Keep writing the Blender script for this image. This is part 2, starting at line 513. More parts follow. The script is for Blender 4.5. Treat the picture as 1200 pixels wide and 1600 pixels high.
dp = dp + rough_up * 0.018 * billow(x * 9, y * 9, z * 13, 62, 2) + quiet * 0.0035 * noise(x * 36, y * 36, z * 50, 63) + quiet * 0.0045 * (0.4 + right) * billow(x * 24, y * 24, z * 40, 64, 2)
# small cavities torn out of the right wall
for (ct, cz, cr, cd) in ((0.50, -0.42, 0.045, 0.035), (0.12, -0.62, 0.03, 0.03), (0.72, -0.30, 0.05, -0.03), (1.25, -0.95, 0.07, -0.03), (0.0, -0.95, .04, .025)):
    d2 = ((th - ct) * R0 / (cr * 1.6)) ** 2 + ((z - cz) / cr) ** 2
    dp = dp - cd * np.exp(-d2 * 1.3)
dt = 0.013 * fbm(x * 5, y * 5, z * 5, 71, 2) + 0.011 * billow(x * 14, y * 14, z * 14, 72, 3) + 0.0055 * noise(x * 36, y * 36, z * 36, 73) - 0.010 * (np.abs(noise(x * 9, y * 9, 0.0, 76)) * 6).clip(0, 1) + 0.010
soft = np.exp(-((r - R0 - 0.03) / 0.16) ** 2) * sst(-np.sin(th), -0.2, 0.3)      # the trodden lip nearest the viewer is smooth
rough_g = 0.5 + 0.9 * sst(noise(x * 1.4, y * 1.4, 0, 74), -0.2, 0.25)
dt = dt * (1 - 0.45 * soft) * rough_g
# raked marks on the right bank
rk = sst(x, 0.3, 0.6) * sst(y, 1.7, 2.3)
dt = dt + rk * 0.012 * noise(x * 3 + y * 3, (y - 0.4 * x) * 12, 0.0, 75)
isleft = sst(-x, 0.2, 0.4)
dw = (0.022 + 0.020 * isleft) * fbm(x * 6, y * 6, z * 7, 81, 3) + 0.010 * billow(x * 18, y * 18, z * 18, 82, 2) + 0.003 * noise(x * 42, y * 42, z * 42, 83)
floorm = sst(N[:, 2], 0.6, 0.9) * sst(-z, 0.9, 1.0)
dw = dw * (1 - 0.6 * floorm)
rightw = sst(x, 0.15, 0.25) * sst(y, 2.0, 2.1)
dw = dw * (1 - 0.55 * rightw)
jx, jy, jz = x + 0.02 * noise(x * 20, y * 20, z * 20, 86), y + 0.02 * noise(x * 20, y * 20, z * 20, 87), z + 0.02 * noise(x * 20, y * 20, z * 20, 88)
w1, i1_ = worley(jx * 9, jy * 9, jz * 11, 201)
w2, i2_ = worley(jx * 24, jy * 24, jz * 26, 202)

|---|

> [WHAT THE EXERCISE ASKS]
Nothing in the listing may be changed; retype it all exactly.

> [ANSWER TO THE EXERCISE]
Keep writing the Blender script for this image. This is part 2, starting at line 513. More parts follow. The script is for Blender 4.5. Treat the picture as 1200 pixels wide and 1600 pixels high.
dp = dp + rough_up * 0.018 * billow(x * 9, y * 9, z * 13, 62, 2) + quiet * 0.0035 * noise(x * 36, y * 36, z * 50, 63) + quiet * 0.0045 * (0.4 + right) * billow(x * 24, y * 24, z * 40, 64, 2)
# small cavities torn out of the right wall
for (ct, cz, cr, cd) in ((0.50, -0.42, 0.045, 0.035), (0.12, -0.62, 0.03, 0.03), (0.72, -0.30, 0.05, -0.03), (1.25, -0.95, 0.07, -0.03), (0.0, -0.95, .04, .025)):
    d2 = ((th - ct) * R0 / (cr * 1.6)) ** 2 + ((z - cz) / cr) ** 2
    dp = dp - cd * np.exp(-d2 * 1.3)
dt = 0.013 * fbm(x * 5, y * 5, z * 5, 71, 2) + 0.011 * billow(x * 14, y * 14, z * 14, 72, 3) + 0.0055 * noise(x * 36, y * 36, z * 36, 73) - 0.010 * (np.abs(noise(x * 9, y * 9, 0.0, 76)) * 6).clip(0, 1) + 0.010
soft = np.exp(-((r - R0 - 0.03) / 0.16) ** 2) * sst(-np.sin(th), -0.2, 0.3)      # the trodden lip nearest the viewer is smooth
rough_g = 0.5 + 0.9 * sst(noise(x * 1.4, y * 1.4, 0, 74), -0.2, 0.25)
dt = dt * (1 - 0.45 * soft) * rough_g
# raked marks on the right bank
rk = sst(x, 0.3, 0.6) * sst(y, 1.7, 2.3)
dt = dt + rk * 0.012 * noise(x * 3 + y * 3, (y - 0.4 * x) * 12, 0.0, 75)
isleft = sst(-x, 0.2, 0.4)
dw = (0.022 + 0.020 * isleft) * fbm(x * 6, y * 6, z * 7, 81, 3) + 0.010 * billow(x * 18, y * 18, z * 18, 82, 2) + 0.003 * noise(x * 42, y * 42, z * 42, 83)
floorm = sst(N[:, 2], 0.6, 0.9) * sst(-z, 0.9, 1.0)
dw = dw * (1 - 0.6 * floorm)
rightw = sst(x, 0.15, 0.25) * sst(y, 2.0, 2.1)
dw = dw * (1 - 0.55 * rightw)
jx, jy, jz = x + 0.02 * noise(x * 20, y * 20, z * 20, 86), y + 0.02 * noise(x * 20, y * 20, z * 20, 87), z + 0.02 * noise(x * 20, y * 20, z * 20, 88)
w1, i1_ = worley(jx * 9, jy * 9, jz * 11, 201)
w2, i2_ = worley(jx * 24, jy * 24, jz * 26, 202)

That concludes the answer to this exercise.